La mia mamma soffriva di vertigini e la montagna le dava l’ansia per un naturale senso di “chiusura”. Papà amava le città, d’arte, di cultura, di turismo, e i nostri viaggi familiari vertevano solo su quelle.
Io andavo per mare e facevo regate, poi sposai (se ne fanno minchiate) un pescatore subacqueo e proseguii la mia vita dentro l’acqua.
Di montagna manco l’ombra fino alla mia separazione a ventotto anni, momento in cui decisi, per “sfregio” di esplorare altri mondi. Quindi cominciai ad andare in montagna d’inverno per scoprire, da adulta, che sciare è bellissimo e che ti dà la possibilità di osservare la natura in luoghi incontaminati e, altrimenti, non raggiungibili se non con gli sci ai piedi.
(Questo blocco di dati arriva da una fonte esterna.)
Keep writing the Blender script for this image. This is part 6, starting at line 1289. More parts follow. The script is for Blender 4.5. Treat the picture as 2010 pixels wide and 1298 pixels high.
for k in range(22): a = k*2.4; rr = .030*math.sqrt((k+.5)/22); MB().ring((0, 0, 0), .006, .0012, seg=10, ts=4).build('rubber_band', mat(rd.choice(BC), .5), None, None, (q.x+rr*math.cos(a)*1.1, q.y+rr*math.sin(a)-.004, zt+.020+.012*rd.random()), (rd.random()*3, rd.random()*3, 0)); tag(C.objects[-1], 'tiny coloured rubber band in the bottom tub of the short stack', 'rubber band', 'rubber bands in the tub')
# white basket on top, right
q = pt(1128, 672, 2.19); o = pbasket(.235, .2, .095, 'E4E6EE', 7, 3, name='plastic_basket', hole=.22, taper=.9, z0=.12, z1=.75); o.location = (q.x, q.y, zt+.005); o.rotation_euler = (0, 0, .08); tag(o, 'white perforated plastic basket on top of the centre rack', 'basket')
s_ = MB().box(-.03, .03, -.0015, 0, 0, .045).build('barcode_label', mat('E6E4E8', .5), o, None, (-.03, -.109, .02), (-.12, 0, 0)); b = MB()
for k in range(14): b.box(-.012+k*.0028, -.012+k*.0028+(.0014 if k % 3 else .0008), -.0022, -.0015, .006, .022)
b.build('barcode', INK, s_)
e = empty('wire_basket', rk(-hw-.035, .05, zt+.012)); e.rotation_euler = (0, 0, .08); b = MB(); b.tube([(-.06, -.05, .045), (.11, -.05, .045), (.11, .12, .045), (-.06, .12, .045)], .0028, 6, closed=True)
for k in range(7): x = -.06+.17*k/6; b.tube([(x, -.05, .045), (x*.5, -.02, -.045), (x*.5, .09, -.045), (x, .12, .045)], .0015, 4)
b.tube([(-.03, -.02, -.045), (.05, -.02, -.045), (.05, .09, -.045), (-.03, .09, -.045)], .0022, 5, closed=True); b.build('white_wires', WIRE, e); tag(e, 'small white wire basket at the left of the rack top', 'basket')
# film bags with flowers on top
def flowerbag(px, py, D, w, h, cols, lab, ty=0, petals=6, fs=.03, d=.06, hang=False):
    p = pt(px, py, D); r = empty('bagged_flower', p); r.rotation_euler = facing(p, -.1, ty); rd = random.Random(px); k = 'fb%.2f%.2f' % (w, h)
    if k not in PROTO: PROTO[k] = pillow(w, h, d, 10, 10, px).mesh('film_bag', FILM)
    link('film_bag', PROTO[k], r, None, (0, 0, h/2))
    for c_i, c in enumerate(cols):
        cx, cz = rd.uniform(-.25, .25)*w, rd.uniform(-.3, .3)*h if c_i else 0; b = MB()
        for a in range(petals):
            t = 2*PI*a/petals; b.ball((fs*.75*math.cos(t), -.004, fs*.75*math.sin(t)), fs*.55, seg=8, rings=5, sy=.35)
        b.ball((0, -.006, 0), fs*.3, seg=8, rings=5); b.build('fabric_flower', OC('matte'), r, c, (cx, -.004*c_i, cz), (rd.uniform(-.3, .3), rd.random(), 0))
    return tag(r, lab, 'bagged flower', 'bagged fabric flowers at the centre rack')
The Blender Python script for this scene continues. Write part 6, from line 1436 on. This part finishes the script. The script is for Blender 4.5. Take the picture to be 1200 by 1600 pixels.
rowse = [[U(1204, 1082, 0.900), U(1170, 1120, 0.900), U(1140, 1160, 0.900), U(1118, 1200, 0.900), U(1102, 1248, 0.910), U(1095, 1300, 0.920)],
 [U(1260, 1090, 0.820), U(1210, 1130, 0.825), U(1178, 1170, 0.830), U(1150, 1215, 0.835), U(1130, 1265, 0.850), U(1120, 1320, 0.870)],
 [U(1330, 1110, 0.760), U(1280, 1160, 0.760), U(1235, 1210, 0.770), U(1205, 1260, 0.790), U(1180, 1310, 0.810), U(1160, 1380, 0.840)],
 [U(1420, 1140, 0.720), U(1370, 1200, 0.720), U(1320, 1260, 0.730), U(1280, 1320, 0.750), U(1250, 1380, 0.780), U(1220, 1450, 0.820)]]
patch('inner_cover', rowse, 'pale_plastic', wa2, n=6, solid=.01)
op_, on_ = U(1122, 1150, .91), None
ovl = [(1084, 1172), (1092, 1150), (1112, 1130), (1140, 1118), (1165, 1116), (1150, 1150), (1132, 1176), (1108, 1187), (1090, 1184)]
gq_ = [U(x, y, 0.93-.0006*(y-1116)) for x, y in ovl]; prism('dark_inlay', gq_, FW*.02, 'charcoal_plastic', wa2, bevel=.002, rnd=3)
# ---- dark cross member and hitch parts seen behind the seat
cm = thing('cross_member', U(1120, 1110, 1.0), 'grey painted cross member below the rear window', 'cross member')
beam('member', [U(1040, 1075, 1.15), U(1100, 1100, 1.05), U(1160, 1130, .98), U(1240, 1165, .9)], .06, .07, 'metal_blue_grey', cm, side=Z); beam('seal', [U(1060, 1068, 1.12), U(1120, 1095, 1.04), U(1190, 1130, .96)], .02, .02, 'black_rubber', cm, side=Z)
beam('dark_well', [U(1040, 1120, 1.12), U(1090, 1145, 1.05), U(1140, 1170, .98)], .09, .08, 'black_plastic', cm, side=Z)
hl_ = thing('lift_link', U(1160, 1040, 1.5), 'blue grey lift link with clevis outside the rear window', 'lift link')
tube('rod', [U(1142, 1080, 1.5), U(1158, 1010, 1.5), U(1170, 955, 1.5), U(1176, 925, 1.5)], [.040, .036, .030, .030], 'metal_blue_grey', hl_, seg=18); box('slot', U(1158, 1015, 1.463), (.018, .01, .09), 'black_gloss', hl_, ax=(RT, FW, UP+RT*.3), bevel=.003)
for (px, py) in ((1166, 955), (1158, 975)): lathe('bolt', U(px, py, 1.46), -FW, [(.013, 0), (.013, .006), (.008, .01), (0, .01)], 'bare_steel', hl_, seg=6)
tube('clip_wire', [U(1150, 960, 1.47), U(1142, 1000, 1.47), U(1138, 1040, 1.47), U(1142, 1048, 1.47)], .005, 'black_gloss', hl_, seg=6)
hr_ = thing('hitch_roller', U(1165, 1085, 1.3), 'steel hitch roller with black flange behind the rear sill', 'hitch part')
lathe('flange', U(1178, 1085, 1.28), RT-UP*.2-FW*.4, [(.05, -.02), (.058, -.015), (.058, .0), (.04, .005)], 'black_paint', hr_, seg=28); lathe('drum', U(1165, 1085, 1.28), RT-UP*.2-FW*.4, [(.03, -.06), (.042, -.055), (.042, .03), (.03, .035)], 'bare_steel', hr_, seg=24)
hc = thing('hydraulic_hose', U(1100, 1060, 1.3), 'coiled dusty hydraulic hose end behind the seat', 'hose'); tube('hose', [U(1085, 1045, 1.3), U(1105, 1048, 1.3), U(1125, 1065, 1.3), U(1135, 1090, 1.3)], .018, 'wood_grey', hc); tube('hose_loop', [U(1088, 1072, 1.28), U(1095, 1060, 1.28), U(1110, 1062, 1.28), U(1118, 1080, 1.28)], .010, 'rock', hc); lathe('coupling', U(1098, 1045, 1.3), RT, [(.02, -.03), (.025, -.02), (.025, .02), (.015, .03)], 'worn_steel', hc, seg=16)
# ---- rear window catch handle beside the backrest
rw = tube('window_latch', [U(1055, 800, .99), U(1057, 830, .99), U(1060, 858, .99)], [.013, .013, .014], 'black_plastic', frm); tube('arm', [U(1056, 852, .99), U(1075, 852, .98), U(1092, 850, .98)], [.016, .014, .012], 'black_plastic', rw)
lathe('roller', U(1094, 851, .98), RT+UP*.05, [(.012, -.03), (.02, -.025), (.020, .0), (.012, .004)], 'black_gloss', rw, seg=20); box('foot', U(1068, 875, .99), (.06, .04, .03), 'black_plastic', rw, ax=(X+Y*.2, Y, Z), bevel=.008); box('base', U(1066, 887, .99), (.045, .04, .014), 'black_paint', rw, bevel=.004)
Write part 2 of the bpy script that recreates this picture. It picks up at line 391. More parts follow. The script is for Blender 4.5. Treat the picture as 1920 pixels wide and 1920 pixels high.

Da lì la curiosità di vedere come mutava il paesaggio senza neve, il passo è stato brevissimo.
Sono passati trent’anni e non ho mai saltato né un appuntamento estivo né uno invernale.
I panorami, il respiro e la gioia che ti dà affacciarti da un belvedere sulle Dolomiti (le MIE montagne) credo sia irripetibile e incomparabile.
Ma quest’anno non si potrà…
Abbiamo comprato l’appartamento sopra il nostro che era dei genitori di Paolo, riscattando dai fratelli le altre quote. E stiamo ristrutturando, gettando in un pozzo senza fondo, tutti i nostri risparmi e anche qualcosa in più…
Così ci godremo una piena estate cittadina fra “pruvulazzo” e calcinacci, mattonelle e bidet. Niente male come prospettiva.
Poi, però, salgo sopra a vedere a che punto sono, mi affaccio e il mio cuore palpita emozionato, e paragono Monte Pellegrino alla Marmolada, Monte Cuccio al Civetta e, in lontananza, le Madonie alle Pale di San Martino di Castrozza.
E il mare là in fondo con le gru? Il lago di Carezza.
E mi sento felice pensando che in fondo stasera, anche a 38° potrei cucinare canederli in brodo, gulash suppe e strudel caldo con la crema di vaniglia!